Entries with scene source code
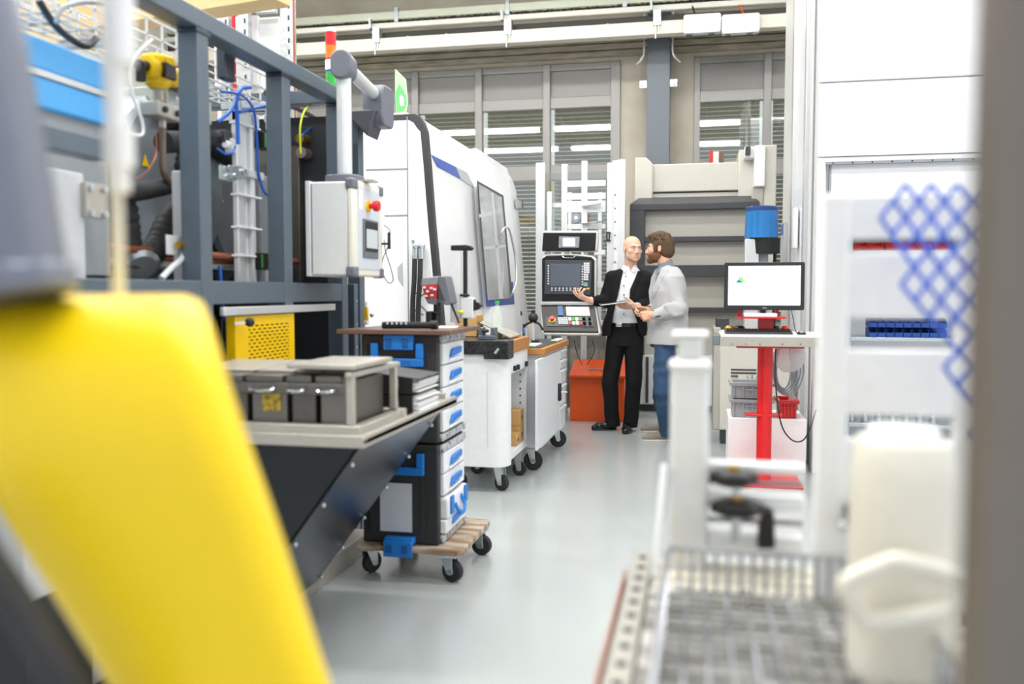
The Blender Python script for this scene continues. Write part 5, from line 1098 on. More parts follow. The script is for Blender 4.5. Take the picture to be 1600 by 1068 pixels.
# light grey upright box and front angle
X_ = -1.86
t = T('upright_cabinet', 'tall narrow light grey box standing behind the first frame post', 'box', (X_-.07, I(300, 350, X_).y, zl1))
G().box(X_-.05, X_, I(288, 350, X_).y, I(313, 350, X_).y+.06, zl1-.02, I(300, 269, X_).z).build('cabinet_body', 'lightgrey', t, .005)
c = I(287, 384, X_+.01)
t = T('brass_valve', 'brass valve fitting on a small square plate on the light grey upright box', 'valve', (X_, c.y, c.z-.03))
G().box(X_+.0005, X_+.008, c.y-.10, c.y+.05, c.z-.035, c.z+.035).build('mounting_plate', 'panelgrey', t, .002); G().cyl((X_+.03, c.y-.07, c.z), (X_+.03, c.y+.05, c.z), .013, n=12).build('valve_body', 'brass', t); G().cyl((X_+.008, c.y, c.z), (X_+.045, c.y, c.z), .018, n=8).build('valve_nut', 'brass', t)
hose('grey_hose', 'light grey hose running down from the brass valve', [(288, 392), (283, 405), (268, 418), (252, 435)], .011, 'lightgrey', None, None, X_+.03, 10)
for k, (pa, pb, ya, yb, X_) in enumerate(((98, 133, 266, 440, -1.9),)):
    t = T('grey_cabinet', 'light grey cabinet beside the square bracket plate at the frame start', 'cabinet', (X_-.1, I(115, 350, X_).y, .9)); G().box(X_-.25, X_, I(20, 350, X_).y, I(133, 350, X_).y, .4, I(115, 268, X_).z).build('cabinet_body', 'lightgrey', t, .006); G().box(X_-.24, X_-.01, I(20, 350, X_).y+.01, I(133, 350, X_).y-.01, 0, .4).build('cabinet_base', 'darkgrey', t)
c = I(150, 311, -1.88); t = T('bracket_plate', 'square metal bracket plate with four bolts beside the grey cabinet', 'bracket', (c.x-.2, c.y, c.z-.06))
G().box(c.x-.02, c.x, c.y-.045, c.y+.05, c.z-.06, c.z+.05).build('plate', 'stainless', t, .003); G().box(c.x-.2, c.x-.02, c.y-.015, c.y+.015, c.z-.03, c.z+.03).build('bracket_arm', 'stainless', t, .003)
for a_ in (-.03, .035):
    for b_ in (-.045, .035): G().cyl((c.x, c.y+a_, c.z+b_), (c.x+.012, c.y+a_, c.z+b_), .011, n=8).build('bolt', 'zinc', t)
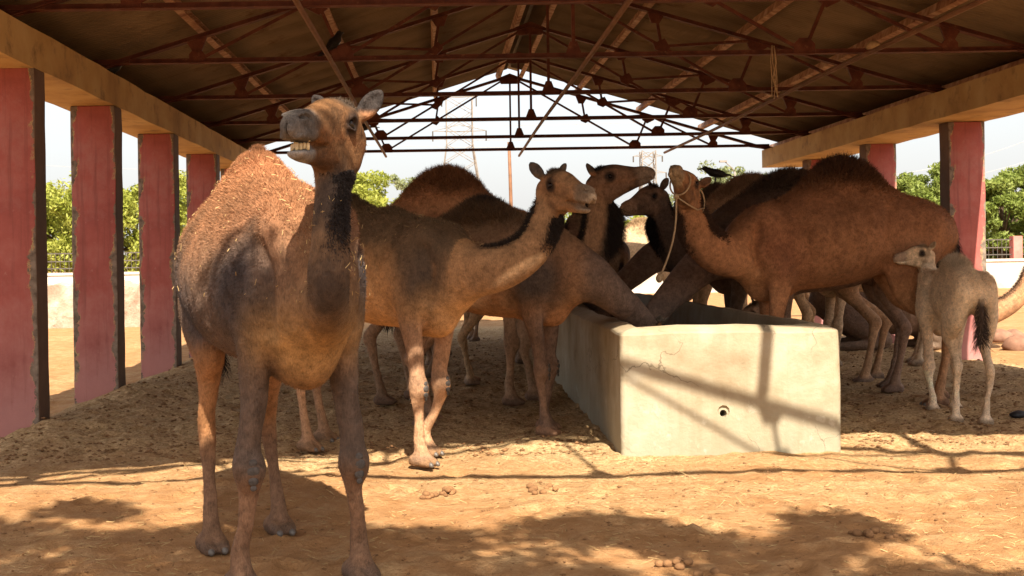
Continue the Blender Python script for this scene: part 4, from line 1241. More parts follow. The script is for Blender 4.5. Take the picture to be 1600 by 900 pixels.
# --- the front camel, looking at us with its teeth bared
def camel_front():
    c = Camel((-.81, 5.66), -65).start()
    c.trunk(belly=1.22)
    c.hump(x=-.16, top=1.97, length=.50, w=.17)
    c.foreleg(-1, .40, .27, bend=-.02); c.foreleg(1, .45, .27, bend=.02)
    c.hindleg(-1, -.40, .20, hock=-.52); c.hindleg(1, -.62, .22, hock=-.74)
    c.neck([st(c, 504, 476, 5.02, .145, .112), st(c, 511, 474, 4.80, .110, .088), st(c, 514, 436, 4.66, .096, .080), st(c, 517, 370, 4.66, .090, .075), st(c, 520, 310, 4.72, .086, .071), st(c, 526, 250, 4.84, .080, .067)], k=.055)
    c.head(c.L(534, 208, 4.86), dirL(c, -.34, -.94, .04), size=1.02, mouth=.6, ear_dir=[(-.25, -.7, .85), (-.15, .75, .9)])
    c.tail()
    c.mesh(.017, .0062)
    q = c.hq; d = .6 * .055
    rt = np.random.default_rng(3)
    low = [(q(.398 - .9*abs(b)**1.5*6*.1 - abs(b)*.55, b + rt.normal()*.0012, -.072 - d*.95 + rt.normal()*.0015), .0100*1.07*(.85 + .3*rt.random()), (.5, .62, 1.15 + .3*rt.random())) for b in np.linspace(-.034, .034, 7)]
    up = [(q(.392 - abs(b)*.55, b, -.070 - d*.18), .0085*1.07, (.5, .6, .9)) for b in (-.036, -.026, .026, .036)]
    p = pal(base=(.155, .085, .042), top=(.20, .092, .044), humptop=(.21, .090, .042), flank=(.030, .025, .027), shoulder=(.036, .028, .028), belly=(.15, .078, .036), leg=(.25, .118, .050), foreleg=(.072, .049, .037), shin=(.14, .078, .046),
            neck=(.125, .072, .038), beard=(.026, .019, .017), head=(.115, .055, .023), shx=.50, shw=.30, crown=(.058, .040, .028), muzzle=(.070, .058, .050), chin=(.17, .15, .135), ear=(.028, .022, .020), chest=(.30, .170, .065), beardw=.45, manew=.2, fuzz0=1.9, fuzz1=2.05, beard0=1.45, beard1=1.95, seed=1, gain=1.28,
            patch=[(*c.L(515, 472, 4.60), .145, (.030, .022, .019)), (*c.L(522, 300, 4.60), .12, (.034, .024, .020))], foot=(.06, .045, .04))
    r = finish(c, p, 'camel', 'large brown camel standing in front, facing us with bared teeth', nails=True, knees=True, fuzz=1.4, wool=9000, coat=60000, teeth=[low, up], seed=11, beard=.42, mane=.3)
    CAMELS['front'] = (c, r)

def camel_b():
    c = Camel((-.40, 8.56), -40, .98).start()
    c.trunk(belly=.98); c.hump(x=-.34, top=1.90, length=.42, w=.15)
    x, y = fp(c, 655, 733); c.foreleg(-1, min(max(x, .3), .65), .20)
    c.foreleg(1, .26, .16, bend=.03)
    c.hindleg(-1, -.62, .2); c.hindleg(1, -.85, .2)
    c.neck([st(c, 738, 425, 7.98, .185, .13), st(c, 790, 416, 7.86, .150, .108), st(c, 832, 388, 7.80, .128, .096), st(c, 852, 345, 7.80, .108, .085), st(c, 860, 312, 7.82, .092, .076)])
    c.head(c.L(862, 292, 7.82), dirL(c, .50, -.84, -.12), size=.96, mouth=.6)
    c.tail(); c.mesh(.024, .0085)
    p = pal(shx=.60, shw=.20, gain=1.45, top0=1.22, base=(.29, .155, .068), top=(.080, .049, .026), humptop=(.03, .021, .015), shoulder=(.036, .027, .022), belly=(.32, .165, .065), leg=(.27, .15, .085), foreleg=(.21, .12, .07), shin=(.26, .15, .085), neck=(.20, .112, .056), beard=(.028, .020, .016),
            head=(.20, .105, .050), crown=(.07, .044, .026), muzzle=(.15, .105, .07), ear=(.05, .038, .030), beardw=.3, manew=.5, beard0=1.45, beard1=1.75, chest=(.30, .18, .09), seed=5)
    CAMELS['b'] = (c, finish(c, p, 'camel', 'tan camel beside the front camel, neck stretched right, chewing with open mouth', seed=21, coat=26000, nails=True, beard=.55, mane=.8, knees=True, wool=2500))

def camel_c():
    c = Camel((.46, 9.62), -30, .96).start()
    c.trunk(belly=1.02); c.hump(x=-.10, top=1.97, length=.34, w=.18)
    x, y = fp(c, 838, 682); c.foreleg(1, .38, .17); x2, y2 = fp(c, 868, 692); c.foreleg(-1, .52, .13)
    c.hindleg(-1, -.62, .2); c.hindleg(1, -.78, .2)
    c.neck([st(c, 915, 430, 9.22, .20, .14), st(c, 950, 455, 9.2, .150, .11), st(c, 985, 485, 9.25, .118, .092), st(c, 1008, 508, 9.3, .100, .080)])
    c.head(c.L(1020, 520, 9.3), dirL(c, .55, 0, -.80), up=dirL(c, .8, 0, .55), size=.95)
    c.tail(); c.mesh(.024, .010)
    p = pal(base=(.14, .073, .036), top=(.085, .050, .028), humptop=(.024, .017, .013), shoulder=(.034, .025, .021), belly=(.21, .098, .044), leg=(.17, .10, .06), foreleg=(.085, .052, .036), shx=.50, shw=.28, neck=(.070, .047, .036), patch=[(-.05, -.33, 1.12, .16, (.26, .19, .14)), (.12, -.34, 1.20, .07, (.34, .27, .22))], beard=(.032, .024, .02), head=(.16, .10, .06), crown=(.06, .04, .03), muzzle=(.14, .1, .07), ear=(.05, .04, .03), beardw=.3, manew=.3, fuzz0=1.6, fuzz1=1.85, gain=1.95, seed=9)
    CAMELS['c'] = (c, finish(c, p, 'camel', 'brown camel with dark shaggy hump, its head lowered into the trough from the left', seed=31, coat=20000, fuzz=1.3, beard=0, mane=.4, knees=True))

def camel_d():
    c = Camel((.22, 11.25), -9, 1.06).start()
    c.trunk(); c.hump(x=-.12, top=2.11, length=.40, w=.18)
    c.foreleg(-1, .45, .2); c.foreleg(1, .62, .18); c.hindleg(-1, -.7, .2); c.hindleg(1, -.5, .2)
    c.neck([st(c, 880, 432, 11.0, .19, .13), st(c, 912, 418, 10.95, .16, .11), st(c, 932, 375, 10.9, .13, .1), st(c, 936, 330, 10.9, .115, .09), st(c, 936, 300, 10.9, .1, .08)])
    c.head(c.L(936, 284, 10.9), dirL(c, .93, -.22, .22), size=1.0)
    c.tail(); c.mesh(.026, .0105)
    p = pal(base=(.19, .092, .045), top=(.20, .095, .045), humptop=(.16, .072, .034), belly=(.16, .085, .045), leg=(.20, .125, .075), neck=(.17, .095, .050), beard=(.030, .022, .018), head=(.13, .072, .042), crown=(.03, .022, .018), muzzle=(.16, .11, .075), ear=(.07, .05, .035), beardw=.9, manew=.3, gain=1.65, seed=13)
    CAMELS['d'] = (c, finish(c, p, 'camel', 'reddish brown camel with long dark beard, head raised high and pointing right', seed=41, fuzz=1.2, beard=1.9, mane=.9, wool=1500))

def camel_n():
    c = Camel((.55, 15.6), 15, 1.05).start()
    c.trunk(); c.hump(top=2.13, w=.16); c.foreleg(-1); c.foreleg(1, .58); c.hindleg(-1); c.hindleg(1, -.55)
    c.neck([(.9, 0, 1.35, .18, .12), (1.12, 0, 1.45, .14, .1), (1.25, 0, 1.62, .12, .09), (1.30, 0, 1.78, .1, .08)]); c.head((1.31, 0, 1.80), (.8, -.3, -.1), size=.95)
    c.tail(); c.mesh(.034, .016)
    p = pal(base=(.19, .11, .06), top=(.17, .09, .05), humptop=(.08, .045, .03), belly=(.2, .12, .07), leg=(.2, .125, .075), neck=(.18, .1, .06), beard=(.03, .022, .018), head=(.18, .11, .06), crown=(.06, .04, .03), muzzle=(.15, .1, .07), ear=(.07, .05, .035), seed=15)
    CAMELS['n'] = (c, finish(c, p, 'camel', 'camel far inside the shed, only hump top and legs showing behind the shaggy hump', seed=45, fuzz=.6))

def camel_f():
    c = Camel((4.25, 25.2), 176, 1.08).start()
    c.trunk(); c.hump(top=2.06, w=.2); c.foreleg(-1); c.foreleg(1, .55); c.hindleg(-1); c.hindleg(1, -.55)
    c.neck([(.88, 0, 1.18, .2, .13), (1.10, 0, 1.02, .16, .11), (1.30, 0, .88, .13, .1), (1.45, 0, .78, .1, .08)]); c.head((1.5, 0, .75), (.8, 0, -.5), size=.95)
    c.tail(); c.mesh(.034, .016)
    p = pal(base=(.36, .25, .15), top=(.33, .22, .13), humptop=(.27, .18, .10), belly=(.36, .26, .17), leg=(.34, .25, .16), neck=(.34, .24, .15), beard=(.16, .11, .07), head=(.3, .2, .13), crown=(.2, .14, .09), muzzle=(.2, .15, .1), ear=(.2, .14, .1), beardw=.2, manew=.2, seed=17)
    CAMELS['f'] = (c, finish(c, p, 'camel', 'pale fawn camel beyond the end of the trough, seen between the necks', seed=47, fuzz=.6))

def camel_g():
    c = Camel((3.70, 12.75), 180, 1.10).start()
    c.trunk(belly=1.0); c.hump(x=-.12, top=2.10, length=.55, w=.18)
    c.foreleg(-1, .40, .2); c.foreleg(1, .55, .2)
    for side, px in ((-1, 1380), (1, 1328)):
        x, y = fp(c, px, 592); c.hindleg(side, min(max(x, -1.0), -.45), .19)
    c.neck([st(c, 1092, 408, 12.6, .20, .14), st(c, 1062, 402, 12.5, .165, .115), st(c, 1042, 368, 12.45, .135, .1), st(c, 1033, 335, 12.45, .115, .09), st(c, 1028, 315, 12.45, .098, .08)])
    c.head(c.L(1026, 306, 12.45), dirL(c, -.80, -.45, -.22), size=.95)
    c.tail(); c.mesh(.026, .011)
    p = pal(base=(.052, .032, .022), top=(.050, .030, .020), humptop=(.055, .034, .022), belly=(.07, .044, .03), leg=(.19, .115, .065), foreleg=(.05, .035, .026), neck=(.050, .032, .023), beard=(.018, .013, .011), head=(.085, .05, .032), crown=(.03, .02, .015), muzzle=(.13, .08, .05), ear=(.05, .035, .025), gain=2.5, seed=19)
    CAMELS['g'] = (c, finish(c, p, 'camel', 'dark chocolate camel behind the haltered one, head turned left', seed=51, beard=1.0, mane=.45))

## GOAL
Make an exact copy of the lines from the top of the material through the line with "n=8).build('bolt', 'zinc', t)", pictures excluded.

## WRITTEN ANSWER
The Blender Python script for this scene continues. Write part 5, from line 1098 on. More parts follow. The script is for Blender 4.5. Take the picture to be 1600 by 1068 pixels.
# light grey upright box and front angle
X_ = -1.86
t = T('upright_cabinet', 'tall narrow light grey box standing behind the first frame post', 'box', (X_-.07, I(300, 350, X_).y, zl1))
G().box(X_-.05, X_, I(288, 350, X_).y, I(313, 350, X_).y+.06, zl1-.02, I(300, 269, X_).z).build('cabinet_body', 'lightgrey', t, .005)
c = I(287, 384, X_+.01)
t = T('brass_valve', 'brass valve fitting on a small square plate on the light grey upright box', 'valve', (X_, c.y, c.z-.03))
G().box(X_+.0005, X_+.008, c.y-.10, c.y+.05, c.z-.035, c.z+.035).build('mounting_plate', 'panelgrey', t, .002); G().cyl((X_+.03, c.y-.07, c.z), (X_+.03, c.y+.05, c.z), .013, n=12).build('valve_body', 'brass', t); G().cyl((X_+.008, c.y, c.z), (X_+.045, c.y, c.z), .018, n=8).build('valve_nut', 'brass', t)
hose('grey_hose', 'light grey hose running down from the brass valve', [(288, 392), (283, 405), (268, 418), (252, 435)], .011, 'lightgrey', None, None, X_+.03, 10)
for k, (pa, pb, ya, yb, X_) in enumerate(((98, 133, 266, 440, -1.9),)):
    t = T('grey_cabinet', 'light grey cabinet beside the square bracket plate at the frame start', 'cabinet', (X_-.1, I(115, 350, X_).y, .9)); G().box(X_-.25, X_, I(20, 350, X_).y, I(133, 350, X_).y, .4, I(115, 268, X_).z).build('cabinet_body', 'lightgrey', t, .006); G().box(X_-.24, X_-.01, I(20, 350, X_).y+.01, I(133, 350, X_).y-.01, 0, .4).build('cabinet_base', 'darkgrey', t)
c = I(150, 311, -1.88); t = T('bracket_plate', 'square metal bracket plate with four bolts beside the grey cabinet', 'bracket', (c.x-.2, c.y, c.z-.06))
G().box(c.x-.02, c.x, c.y-.045, c.y+.05, c.z-.06, c.z+.05).build('plate', 'stainless', t, .003); G().box(c.x-.2, c.x-.02, c.y-.015, c.y+.015, c.z-.03, c.z+.03).build('bracket_arm', 'stainless', t, .003)
for a_ in (-.03, .035):
    for b_ in (-.045, .035): G().cyl((c.x, c.y+a_, c.z+b_), (c.x+.012, c.y+a_, c.z+b_), .011, n=8).build('bolt', 'zinc', t)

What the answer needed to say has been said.